Posted By on Fri, Dec 21, 2012 at 3:43 PM

The College Blog is a partnership between City Newspaper and Rochester Institute of Technology Assistant Professor Dr. Hinda Mandell. Each week City will post blogs from several of Mandell’s journalism students, who will write about what concerns Rochester-area college students, both on and off campus.

When new college students first move into their on-campus housing, one new responsibility sets in above all others: control over their diet.

No one is there to make dinner for them. No one is there to tell them they shouldn't eat pizza three times a day, or that each meal doesn't need to end with ice cream.

On top of this, students are granted a meal plan. This is essentially a large sum of money usable only at on-campus restaurants and cafeterias.

Naturally, it's not uncommon for students to go wild at first. With no voice of reason, it can be hard for a student to turn down tasty fried foods when they are presented to them. Salad or a vegetable side might be completely glanced over in favor of French fries. Or to make room in a take-out box for a stack of cookies.

All too soon, these seemingly wonderful choices come back to bite the student. And the fabled "freshman 15" is suddenly a reality, rather than a joke.

It's no fault of the colleges. As many students can testify, there are a number of healthy options. Many cafeterias are equipped with vegetarian bars and salad bars. Pasta, sandwiches, and other non-fried dishes are served. These healthier options are available - in plain sight - in the cafeteria.

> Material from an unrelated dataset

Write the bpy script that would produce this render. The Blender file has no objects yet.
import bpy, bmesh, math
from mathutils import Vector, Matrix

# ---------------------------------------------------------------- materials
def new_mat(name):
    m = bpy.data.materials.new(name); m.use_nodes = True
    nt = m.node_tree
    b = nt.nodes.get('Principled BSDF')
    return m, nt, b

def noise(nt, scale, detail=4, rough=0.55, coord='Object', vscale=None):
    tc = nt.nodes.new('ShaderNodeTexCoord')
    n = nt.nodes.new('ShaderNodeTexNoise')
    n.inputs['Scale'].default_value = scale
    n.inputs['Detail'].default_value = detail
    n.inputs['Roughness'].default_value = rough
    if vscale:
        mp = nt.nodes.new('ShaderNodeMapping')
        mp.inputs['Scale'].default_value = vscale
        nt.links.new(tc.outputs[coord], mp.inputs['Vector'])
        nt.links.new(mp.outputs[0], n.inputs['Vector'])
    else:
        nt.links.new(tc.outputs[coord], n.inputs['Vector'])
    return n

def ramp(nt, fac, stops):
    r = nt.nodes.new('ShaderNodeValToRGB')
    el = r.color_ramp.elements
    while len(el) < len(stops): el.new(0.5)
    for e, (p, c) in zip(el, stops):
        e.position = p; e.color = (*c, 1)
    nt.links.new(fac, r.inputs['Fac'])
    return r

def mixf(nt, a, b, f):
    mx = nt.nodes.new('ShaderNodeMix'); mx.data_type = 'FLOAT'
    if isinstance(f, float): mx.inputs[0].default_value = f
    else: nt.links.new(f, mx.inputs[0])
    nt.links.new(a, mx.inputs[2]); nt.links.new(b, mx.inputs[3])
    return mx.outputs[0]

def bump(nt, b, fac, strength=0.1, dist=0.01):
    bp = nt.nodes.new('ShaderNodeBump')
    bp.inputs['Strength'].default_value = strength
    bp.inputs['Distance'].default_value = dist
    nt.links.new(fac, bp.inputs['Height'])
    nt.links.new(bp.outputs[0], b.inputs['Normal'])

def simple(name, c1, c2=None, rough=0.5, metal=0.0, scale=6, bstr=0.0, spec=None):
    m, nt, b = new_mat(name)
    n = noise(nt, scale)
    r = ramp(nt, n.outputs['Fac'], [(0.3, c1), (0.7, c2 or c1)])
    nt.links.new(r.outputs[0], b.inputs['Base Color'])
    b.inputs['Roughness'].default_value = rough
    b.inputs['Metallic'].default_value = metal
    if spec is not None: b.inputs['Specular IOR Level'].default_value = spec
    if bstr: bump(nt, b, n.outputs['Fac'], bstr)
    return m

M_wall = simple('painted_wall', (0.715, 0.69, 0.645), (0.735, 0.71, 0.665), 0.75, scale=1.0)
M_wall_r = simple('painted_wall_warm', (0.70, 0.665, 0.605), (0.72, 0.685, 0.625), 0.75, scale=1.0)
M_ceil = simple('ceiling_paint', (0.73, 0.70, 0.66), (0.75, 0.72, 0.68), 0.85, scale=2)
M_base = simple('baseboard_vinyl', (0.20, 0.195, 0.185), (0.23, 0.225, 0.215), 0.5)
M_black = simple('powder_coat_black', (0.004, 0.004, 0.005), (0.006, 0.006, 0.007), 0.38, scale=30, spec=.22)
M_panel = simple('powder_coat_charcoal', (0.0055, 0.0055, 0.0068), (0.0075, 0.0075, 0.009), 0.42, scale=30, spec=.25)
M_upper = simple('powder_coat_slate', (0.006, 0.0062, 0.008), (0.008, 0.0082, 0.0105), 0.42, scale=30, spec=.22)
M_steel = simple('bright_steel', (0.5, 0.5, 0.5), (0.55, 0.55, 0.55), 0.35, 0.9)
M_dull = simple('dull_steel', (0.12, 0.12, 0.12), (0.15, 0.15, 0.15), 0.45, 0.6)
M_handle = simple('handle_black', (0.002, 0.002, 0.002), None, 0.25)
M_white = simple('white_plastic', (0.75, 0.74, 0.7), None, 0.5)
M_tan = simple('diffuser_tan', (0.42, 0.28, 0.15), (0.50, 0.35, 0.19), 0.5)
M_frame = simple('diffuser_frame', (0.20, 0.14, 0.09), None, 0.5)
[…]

And we can't blame student proclivity toward junk on a lack of food variety. The Gracie's cafeteria at RIT, the main stop for hungry freshmen on campus, has two sections that change their menu day to day. They range from Mexican cuisine and Southern comfort food, to grills and sushi bars. Options abound. But for some, it's easier to grab a couple slices of pizza and a soda than to piece together a healthier meal.

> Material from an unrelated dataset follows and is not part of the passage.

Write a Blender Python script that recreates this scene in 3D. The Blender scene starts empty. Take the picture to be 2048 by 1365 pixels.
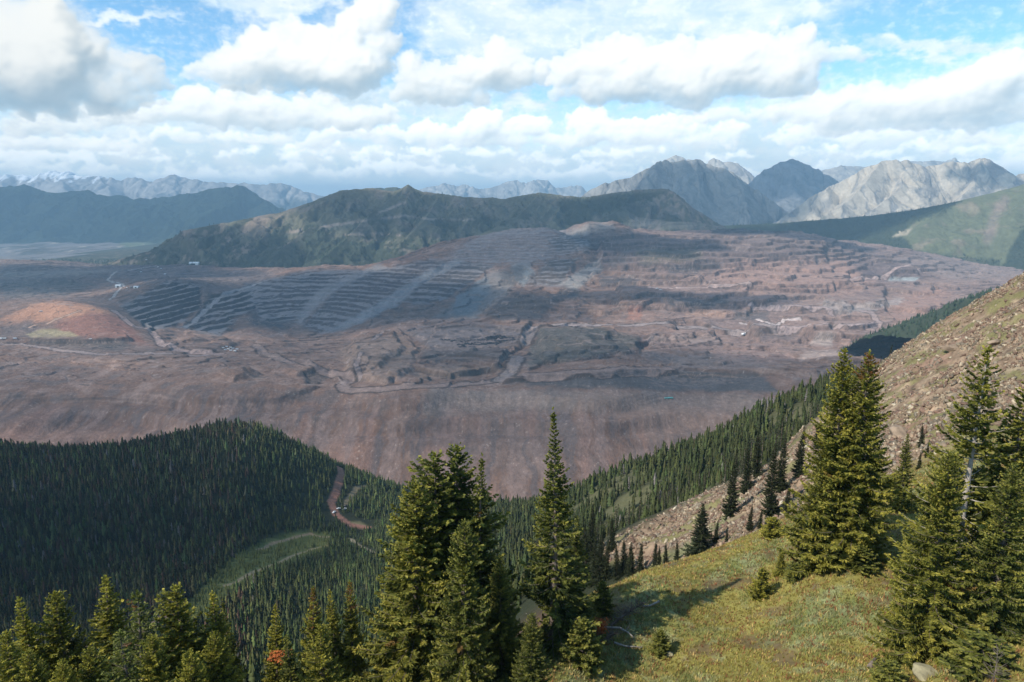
import bpy, math, random
import numpy as np
from mathutils import Vector

SC = bpy.context.scene
COL = SC.collection
rng = np.random.default_rng(7)

# ------------------------------------------------------------------ camera
F = 1365.0                      # focal length in pixels of the 2048 wide photograph
HORIZON = 405.0
TP = (682.5 - HORIZON) / F
PITCH = math.atan(TP)
cp, sp = math.cos(PITCH), math.sin(PITCH)
cam = bpy.data.cameras.new("camera")
cam.sensor_width = 36.0
cam.lens = 36.0 * F / 2048.0
cam.clip_start = 0.5
cam.clip_end = 120000.0
camo = bpy.data.objects.new("camera", cam)
camo.rotation_euler = (math.pi / 2 - PITCH, 0, 0)
COL.objects.link(camo)
SC.camera = camo

# ------------------------------------------------------------------ sun, exposure
SUN_DIR = Vector((-0.72, -0.40, 0.76)).normalized()      # towards the sun
SUN_EL = math.asin(SUN_DIR.z)
SUN_AZ = math.atan2(SUN_DIR.x, SUN_DIR.y)
sl = bpy.data.lights.new("sun", 'SUN')
sl.energy = 5.0
sl.angle = math.radians(0.5)
sl.color = (1.0, 0.94, 0.84)
slo = bpy.data.objects.new("sun", sl)
slo.rotation_euler = SUN_DIR.to_track_quat('Z', 'Y').to_euler()
COL.objects.link(slo)
SC.view_settings.view_transform = 'Standard'
SC.view_settings.look = 'None'
SC.view_settings.exposure = 0.2
SC.view_settings.gamma = 1.0
SKY_K = 0.16
CLOUD_K = 1.1
SC.cycles.use_denoising = True
SC.cycles.max_bounces = 5
SC.cycles.diffuse_bounces = 2
SC.cycles.glossy_bounces = 1
SC.cycles.transmission_bounces = 2
SC.cycles.volume_bounces = 0
SC.cycles.transparent_max_bounces = 12
SC.cycles.use_adaptive_sampling = True
SC.cycles.adaptive_threshold = 0.008


# ------------------------------------------------------------------ pixel <-> place
def ray(px, py):
    u = (np.asarray(px, float) - 1024.0) / F
    v = (682.5 - np.asarray(py, float)) / F
    return u, cp + v * sp, v * cp - sp


def world(px, py, Y):
    u, fy, fz = ray(px, py)
    k = np.asarray(Y, float) / fy
    return u * k, np.asarray(Y, float) + 0 * k, fz * k


def project(X, Y, Z):
    d = Y * cp - Z * sp
    up = Y * sp + Z * cp
    return 1024.0 + F * X / d, 682.5 - F * up / d


def sky_ab(px, py):
    u, fy, fz = ray(px, py)
    return F * np.arctan2(u, fy), F * np.arctan2(fz, np.hypot(u, fy))


# ------------------------------------------------------------------ world: Nishita sky and procedural clouds
W = bpy.data.worlds.new("World")
SC.world = W
W.use_nodes = True
nt = W.node_tree
nt.nodes.clear()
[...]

Speaking on a personal note, during my freshman year there was a point where I was eating pizza four nights a week -- sometimes more. It wasn't healthy, but it was all that was open when I got out of class at night. It was quick and convenient.

When it comes down to it, students just need to take some responsibility for their diets. They need to make time in their schedules for meals, and they need to eat more healthily.

But as time passes, most students learn how to take care of themselves and they fix their mistakes. It's part of the college experience. And it's part of growing up.